In realtà hanno torto entrambi, poiché entrambi pensano che l’orizzonte formale in cui si dispiega la politica democratica moderna sia desolantemente vuoto (ancora il fantasma del nichilismo!), e credono dunque che possa essere riempito impunemente delle peggiori sconcezze dei pornografi, o delle più atroci nefandezze dei fondamentalisti. Quell’orizzonte, invece, non è affatto vuoto, ma si radica in una forma di vita, che è la forma di vita occidentale. Allam giudica forse realistico esportare quella forma di vita prima di esportare il suffragio libero, universale e segreto, per maschi e femmine; Kristol vorrebbe invece moralisticamente sostituirla con qualcosa di più probo e onesto (specie per le femminucce, si capisce). Entrambi suppongono che, qui da noi (Kristol) o nei paesi arabi (Allam), l’uomo non sia effettivamente quale è veramente (cioè secondo il suo più alto concetto), e perciò vogliono farlo essere come suppongono che adesso non sia, cioè: più buono, più costumato o meno sanguinario, prima di regalargli il giocattolo democratico.

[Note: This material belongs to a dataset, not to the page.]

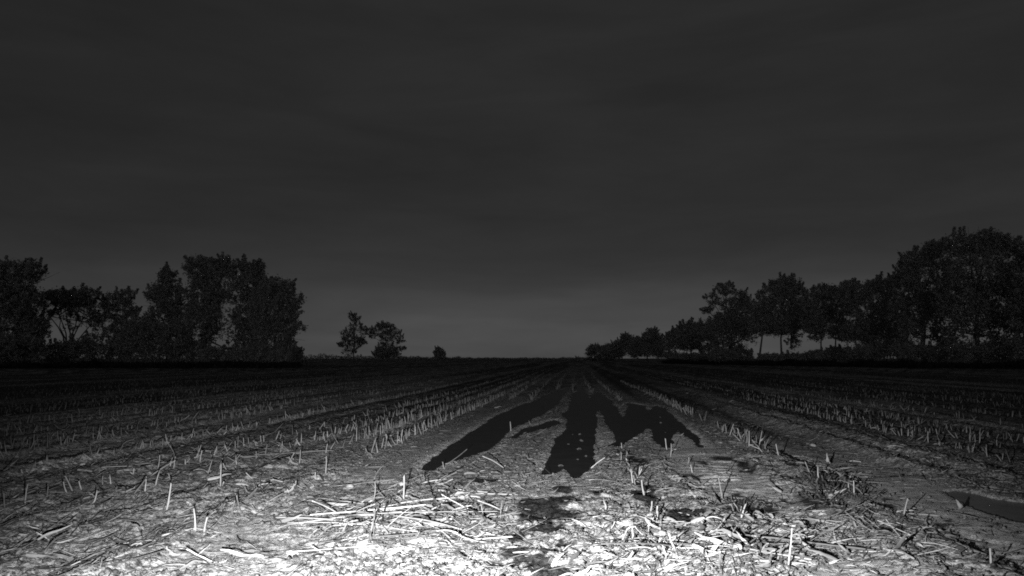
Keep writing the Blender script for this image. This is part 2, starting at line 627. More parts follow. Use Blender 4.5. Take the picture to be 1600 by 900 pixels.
# ------------------------------------------------------------------ trees
def leaf_cloud(clumps, size, n_per, rng):
    """many small leaf faces around the clump centres: clumps = [(centre, radius, tone)]"""
    C = np.array([c[0] for c in clumps]); Rr = np.array([c[1] for c in clumps]); T = np.array([c[2] for c in clumps])
    k = np.repeat(np.arange(len(C)), n_per)
    n = len(k)
    off = rng.normal(0, 0.5, (n, 3))
    P = C[k] + off * Rr[k][:, None] * np.array([1, 1, 0.8])
    a = rng.normal(0, 1, (n, 3)); a /= np.linalg.norm(a, axis=1)[:, None]
    b = rng.normal(0, 1, (n, 3)); b -= a * (a * b).sum(1)[:, None]; b /= np.linalg.norm(b, axis=1)[:, None]
    s = size * rng.uniform(0.55, 1.25, n)[:, None]
    V = np.stack([P - a * s, P - b * s * 0.55, P + a * s, P + b * s * 0.55], 1).reshape(-1, 3)
    Fq = np.arange(n * 4).reshape(-1, 4)
    tone = np.repeat(np.clip(T[k] * rng.uniform(0.75, 1.2, n), 0.3, 1.6), 4)
    return V, Fq, tone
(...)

Purtroppo, questo è il modo sbagliato per sostenere il paradosso della democrazia, la quale indubbiamente funziona come deve solo se è messa in esercizio da uomini liberi, se la vita pubblica è ordinata, se la coscienza civile è educata, ma uomini liberi, ordine pubblico e educazione civile non sono beni disponibili a priori, prima dell’esercizio democratico. La democrazia ne dipende, ma li produce anche. È un paradosso, certo, che la democrazia dipenda da ciò che produce, è un circolo, ma l’importante non è sospendere il circolo in omaggio alla realpolitik (ma in realtà alle proprie paure), o spezzarlo con censure illuminate (assaliti in realtà da non confessabili ossessioni). No, l’importante è stare nel circolo – come dicono i filosofi – nel modo giusto. Invece di supporre che l’uomo non sia quale debba essere, per farvelo essere a forza, la democrazia suppone al contrario che l’uomo sia veramente quale non è effettivamente, per farlo diventare così come si è supposto che sia. La democrazia è insomma la propria pedagogia, e non ce n’è una migliore.
Non è mica un gioco di parole. E’ anzi il modo con il quale va respinta la rappresentazione meramente formale della democrazia: non perché si debba inoculare in essa un contenuto preso altrove, visto che da sola non ce la fa, ma perché essa produce da sola il suo proprio contenuto. E, in genere, lo fa abbastanza bene. Il luogo comune secondo il quale la democrazia presuppone un’attitudine negativa nei confronti del bene e della verità va dunque radicalmente confutato: non perché la democrazia possegga il bene e la verità, ma perché solo non possedendoli può mettere l’uomo sulla loro via. E fateci caso: la democrazia decade agli occhi dei suoi critici a vuota cerimonia formale, solo quando si pretende di sapere già dove deve andare a parare. Cioè dove quella pretesa si coltiva: nelle sagrestie, nei centri studi e nei salotti buoni.